Irreducible components of varieties of representations: the acyclic case

Abstract

The goals of this article are as follows: (1) To determine the irreducible components of the affine varieties \({\mathbf {Rep}}_{\mathbf {d}}(\Lambda )\) parametrizing the representations with dimension vector \(\mathbf {d}\), where \({\Lambda }\) traces a major class of finite dimensional algebras; (2) To generically describe the representations encoded by the components. The target class consists of those truncated path algebras \({\Lambda }\) over an algebraically closed field K which are based on a quiver Q without oriented cycles. The main result characterizes the irreducible components of \({\mathbf {Rep}}_{\mathbf {d}}(\Lambda )\) in representation-theoretic terms and provides a means of listing them from quiver and Loewy length of \({\Lambda }\).
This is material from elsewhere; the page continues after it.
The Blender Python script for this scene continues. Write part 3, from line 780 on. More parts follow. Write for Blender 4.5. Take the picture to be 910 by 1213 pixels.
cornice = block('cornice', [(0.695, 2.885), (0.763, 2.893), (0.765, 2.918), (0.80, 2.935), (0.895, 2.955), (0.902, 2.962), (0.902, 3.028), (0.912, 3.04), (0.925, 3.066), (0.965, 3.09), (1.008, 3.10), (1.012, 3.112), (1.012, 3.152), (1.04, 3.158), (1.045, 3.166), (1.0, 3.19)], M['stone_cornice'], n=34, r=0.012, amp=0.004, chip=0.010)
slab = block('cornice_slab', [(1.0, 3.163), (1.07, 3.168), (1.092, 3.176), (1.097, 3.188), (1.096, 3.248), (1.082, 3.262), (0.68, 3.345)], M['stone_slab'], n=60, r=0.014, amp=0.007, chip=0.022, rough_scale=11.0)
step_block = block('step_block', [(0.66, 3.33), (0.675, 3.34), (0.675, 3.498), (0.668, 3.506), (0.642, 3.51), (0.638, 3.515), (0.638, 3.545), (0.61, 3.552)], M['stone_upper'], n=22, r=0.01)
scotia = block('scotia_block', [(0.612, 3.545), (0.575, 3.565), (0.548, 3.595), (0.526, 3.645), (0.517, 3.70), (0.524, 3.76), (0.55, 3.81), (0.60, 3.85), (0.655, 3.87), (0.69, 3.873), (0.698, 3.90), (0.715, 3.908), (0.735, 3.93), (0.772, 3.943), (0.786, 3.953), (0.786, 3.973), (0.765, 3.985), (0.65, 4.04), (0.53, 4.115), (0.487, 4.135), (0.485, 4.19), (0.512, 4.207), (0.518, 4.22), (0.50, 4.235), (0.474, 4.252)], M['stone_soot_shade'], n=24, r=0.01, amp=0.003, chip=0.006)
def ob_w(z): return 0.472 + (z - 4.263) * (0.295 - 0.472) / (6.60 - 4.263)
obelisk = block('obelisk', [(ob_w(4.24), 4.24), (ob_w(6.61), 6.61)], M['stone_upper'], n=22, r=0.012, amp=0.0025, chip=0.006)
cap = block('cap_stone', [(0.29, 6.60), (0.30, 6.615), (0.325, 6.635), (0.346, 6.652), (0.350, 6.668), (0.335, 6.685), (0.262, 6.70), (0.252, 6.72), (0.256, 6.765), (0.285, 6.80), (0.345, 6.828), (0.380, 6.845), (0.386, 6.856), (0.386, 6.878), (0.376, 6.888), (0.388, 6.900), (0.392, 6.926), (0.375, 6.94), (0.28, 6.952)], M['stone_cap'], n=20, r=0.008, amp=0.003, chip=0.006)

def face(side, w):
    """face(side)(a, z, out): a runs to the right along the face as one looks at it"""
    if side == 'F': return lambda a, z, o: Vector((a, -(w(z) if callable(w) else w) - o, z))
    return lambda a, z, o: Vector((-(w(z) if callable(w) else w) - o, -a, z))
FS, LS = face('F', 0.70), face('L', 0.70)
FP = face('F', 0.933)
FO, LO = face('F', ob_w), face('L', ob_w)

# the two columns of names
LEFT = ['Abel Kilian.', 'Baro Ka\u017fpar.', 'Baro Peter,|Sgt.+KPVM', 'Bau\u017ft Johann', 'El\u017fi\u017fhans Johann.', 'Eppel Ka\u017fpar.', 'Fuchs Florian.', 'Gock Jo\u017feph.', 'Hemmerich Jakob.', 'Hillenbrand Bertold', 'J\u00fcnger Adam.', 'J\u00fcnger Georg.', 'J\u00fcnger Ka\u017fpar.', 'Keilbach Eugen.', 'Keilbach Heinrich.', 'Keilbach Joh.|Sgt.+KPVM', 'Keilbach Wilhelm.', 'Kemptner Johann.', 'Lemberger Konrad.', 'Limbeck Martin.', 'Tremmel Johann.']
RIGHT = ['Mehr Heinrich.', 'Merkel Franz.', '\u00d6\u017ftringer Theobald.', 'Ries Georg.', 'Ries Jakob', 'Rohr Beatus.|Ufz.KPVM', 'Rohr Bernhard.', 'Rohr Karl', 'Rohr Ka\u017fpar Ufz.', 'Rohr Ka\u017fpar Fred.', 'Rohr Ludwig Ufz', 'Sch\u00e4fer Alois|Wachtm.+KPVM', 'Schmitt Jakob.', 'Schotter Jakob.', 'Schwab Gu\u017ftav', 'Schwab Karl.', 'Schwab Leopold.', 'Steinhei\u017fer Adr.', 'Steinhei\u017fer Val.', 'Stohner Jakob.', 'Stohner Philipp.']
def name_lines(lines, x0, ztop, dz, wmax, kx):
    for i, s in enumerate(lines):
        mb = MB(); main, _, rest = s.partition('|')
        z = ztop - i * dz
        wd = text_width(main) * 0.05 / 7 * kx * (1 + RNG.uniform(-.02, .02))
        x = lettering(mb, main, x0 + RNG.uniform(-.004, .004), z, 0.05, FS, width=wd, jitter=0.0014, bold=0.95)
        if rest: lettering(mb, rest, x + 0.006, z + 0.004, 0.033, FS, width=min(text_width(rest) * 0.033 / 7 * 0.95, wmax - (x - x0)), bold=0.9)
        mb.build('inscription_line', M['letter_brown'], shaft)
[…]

Combined with existing theory, this classification moreover yields an array of generic features of the modules parametrized by the components, such as generic minimal projective presentations, generic sub- and quotient modules, etc. Our second principal result pins down the generic socle series of the modules in the components; it does so for more general \({\Lambda }\), in fact. The information on truncated path algebras of acyclic quivers supplements the theory available in the special case where \({\Lambda }= KQ\), filling in generic data on the \(\mathbf {d}\)-dimensional representations of Q with any fixed Loewy length.